8/10
Forest Whitaker All American
14 March 2021
Hurricane Katrina comes. New Orleans is devastated: a thousand dead; tens of thousands of homes destroyed; 28,000 never returned. Forest Whitaker is the basketball coach at a high school in one of the worst hit areas. He puts together a team.

It's one of those high-school sports movies based on reality, and the first question I asked was "how much is real?" In truth, there's nothing real about a movie: the characters fall into categories. There will be conflicts. There will be the moment of despair during the big game. There will be a great locker room speech, and final victory. It's all very inspiring, and all very set. No one makes movies about underdogs who lose.

Yet when Forest Whitaker takes the sort of role made into a plaster mold by Pat O'Brien in KNUTE ROCKNE ALL AMERICAN, he brings to it an ability and energy that makes it real. You can see him thinking. You can see the anger and sympathy and honesty in his impassive face. You can see the dignity with which he walks through the sidelines to his place on the bench: always in character, always in the moment.

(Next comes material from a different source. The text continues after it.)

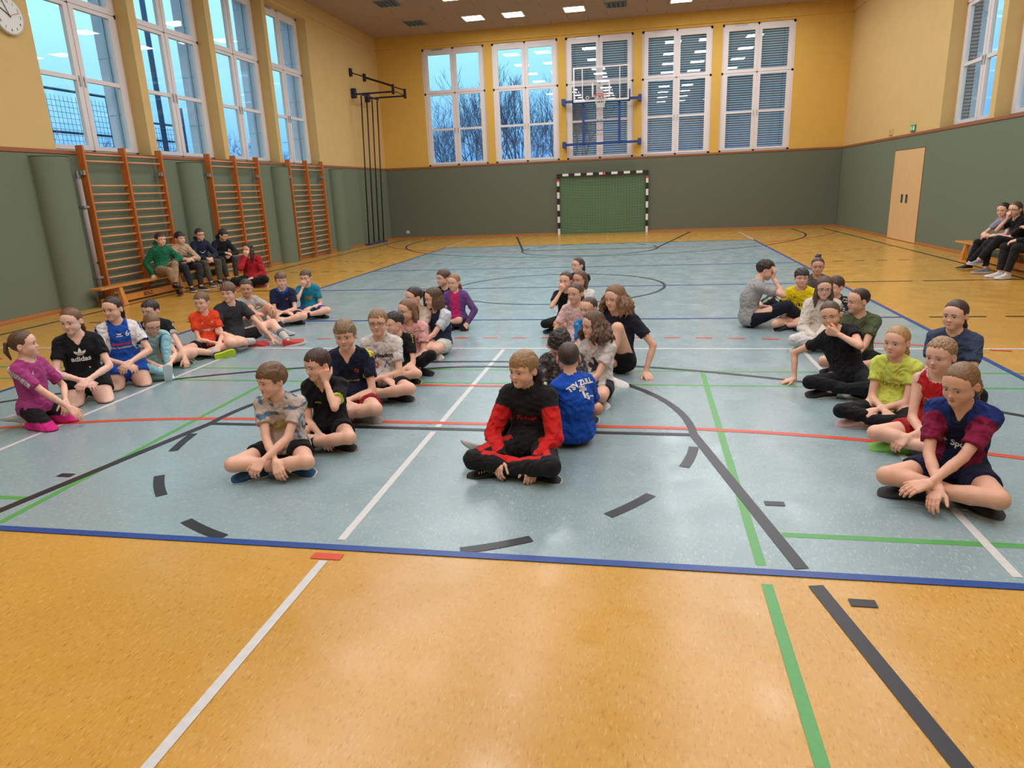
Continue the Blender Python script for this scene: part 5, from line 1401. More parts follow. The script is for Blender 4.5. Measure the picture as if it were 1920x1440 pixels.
def L_armblocks(k):
    def f(V, J):
        m = np.zeros(len(V), bool)
        for sd in (1, -1):
            S, E = J['S'][sd], J['E'][sd]; ax = nrm(E - S); fw = nrm(J['Rc'][:, 1] - ax*(J['Rc'][:, 1] @ ax)); out = np.cross(ax, fw); out = out*(1 if out @ (J['Rc'][:, 0]*sd + J['Rc'][:, 2]) > 0 else -1)
            q = (V - S) @ fw/J['s']; o = (V - S) @ out/J['s']; t = ((V - S) @ ax)/np.linalg.norm(E - S); m |= (np.abs(q) < .013) & (o > .01) & (t > -.35) & (t < .42) & ((t*9) % 1.0 < .68)
        return m, k
    return f
def L_where(k, fn): return lambda V, J: (fn(chest(V, J)), k)
def L_leg_side(k, w=.02, t1=2.0):
    """stripe down the outer side of both legs"""
    def f(V, J):
        m = np.zeros(len(V), bool)
        for sd in (1, -1):
            H, K, A_ = J['H'][sd], J['K'][sd], J['A'][sd]; nn = np.cross(K - H, A_ - K); nn = nrm(nn)
            for a, b in ((H, K), (K, A_)):
                t, d = seg_t(V, a, b); ax = nrm(b - a); o = nrm(np.cross(ax, nn)); side = (V - a) @ o; m |= (np.abs(side) < w*J['s']) & ((V - a) @ nn*sd*(1) > 0) & (t > .12) & (t < .95) & (d < .1*J['s'])
        return m, k
    return f
def L_shin(k, t0=0.0, t1=1.2):
    def f(V, J):
        m = np.zeros(len(V), bool)
        for sd in (1, -1):
            t, d = seg_t(V, J['K'][sd], J['A'][sd]); u, e = seg_t(V, J['H'][sd], J['K'][sd]); m |= (d < e + .004) & (t > t0) & (t < t1)
        return m, k
    return f

def circ(r, n=20, cx=0, cy=0, rx=1, ry=1): return [(cx + r*rx*math.cos(2*math.pi*k/n), cy + r*ry*math.sin(2*math.pi*k/n)) for k in range(n)]
def trefoil():
    P_ = []
    def leaf(ang, ln, wd):
        L = [(wd*math.sin(math.pi*t)**.9*(1 - .25*t), ln*t) for t in np.linspace(0, 1, 10)]; pts = L + [(-x, y) for x, y in reversed(L)][1:-1]; c, s_ = math.cos(ang), math.sin(ang)
        return [(x*c - y*s_, x*s_ + y*c) for x, y in pts]
    def clip_above(poly, y0):
        out = []
        for i in range(len(poly)):
            a, b = poly[i], poly[(i+1) % len(poly)]
            if a[1] >= y0: out.append(a)
            if (a[1] >= y0) != (b[1] >= y0): t = (y0 - a[1])/(b[1] - a[1]); out.append((a[0] + (b[0]-a[0])*t, y0))
        return out
    for ang, ln, wd in ((0, 1.05, .25), (.80, 1.0, .24), (-.80, 1.0, .24)):
        q = clip_above(leaf(ang, ln, wd), .36)
        if len(q) > 2: P_.append(q)
    for y0, y1, w0 in ((.26, .33, .56), (.15, .22, .46), (.04, .11, .34)):
        P_.append([(-w0, y1), (-w0*.86, y0), (w0*.86, y0), (w0, y1)])
    return poly_mesh(P_)
TREFOIL = trefoil()
def chevron(): return poly_mesh([[(-.9, .35), (-.8, .25), (.05, -.25), (.05, -.05)], [(.05, -.05), (.05, -.25), (.75, .35), (.7, .5)]])
def hexa(): return poly_mesh([[(-.2, .9), (.35, 1.0), (.75, .2), (.45, -.7), (-.2, -1.0), (-.1, -.4), (.2, .1), (.1, .6)], circ(.38, 14, -.35, -.15, 1.2, .9)])
def shield(): return poly_mesh([[(-.5, .6), (.5, .6), (.55, .0), (.3, -.5), (0, -.7), (-.3, -.5), (-.55, 0)]])
def disc2(): return poly_mesh([circ(.5, 18)])
def ringm(): 
    a, b = circ(.5, 18), circ(.32, 18); return poly_mesh([[a[i], a[(i+1) % 18], b[(i+1) % 18], b[i]] for i in range(18)])
def wing(): return poly_mesh([[(-.5, .25), (-.15, .05), (0, .18), (.15, .05), (.5, .25), (.2, -.25), (0, -.12), (-.2, -.25)], [(-.6, -.4), (.6, -.35), (.6, -.5), (-.6, -.55)]])
def bars3(): return poly_mesh([[(-.5 + i*.32, -.4), (-.28 + i*.32, -.4), (-.28 + i*.32, -.4 + .35*(i+1)), (-.42 + i*.32, -.4 + .42*(i+1))] for i in range(3)])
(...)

It's a great piece of acting in what should have been a cookie-cutter movie, and which went straight to video. Bonnie Hunt gets two lines and three scenes. Taraji P. Henson gets the thankless job of his wife. Courtney B. Vance, Isaiah Washington, all take small roles, and Tim Story directs cameraman Larry Blanford to shoot images of devastation and triumphant shots from the hoop's viewpoint. It's a canned, cardboard, conventional, derivative, imitative, ready-made, tried-and-true, unimaginative, uninspired, unoriginal sort of movie that is startlingly good.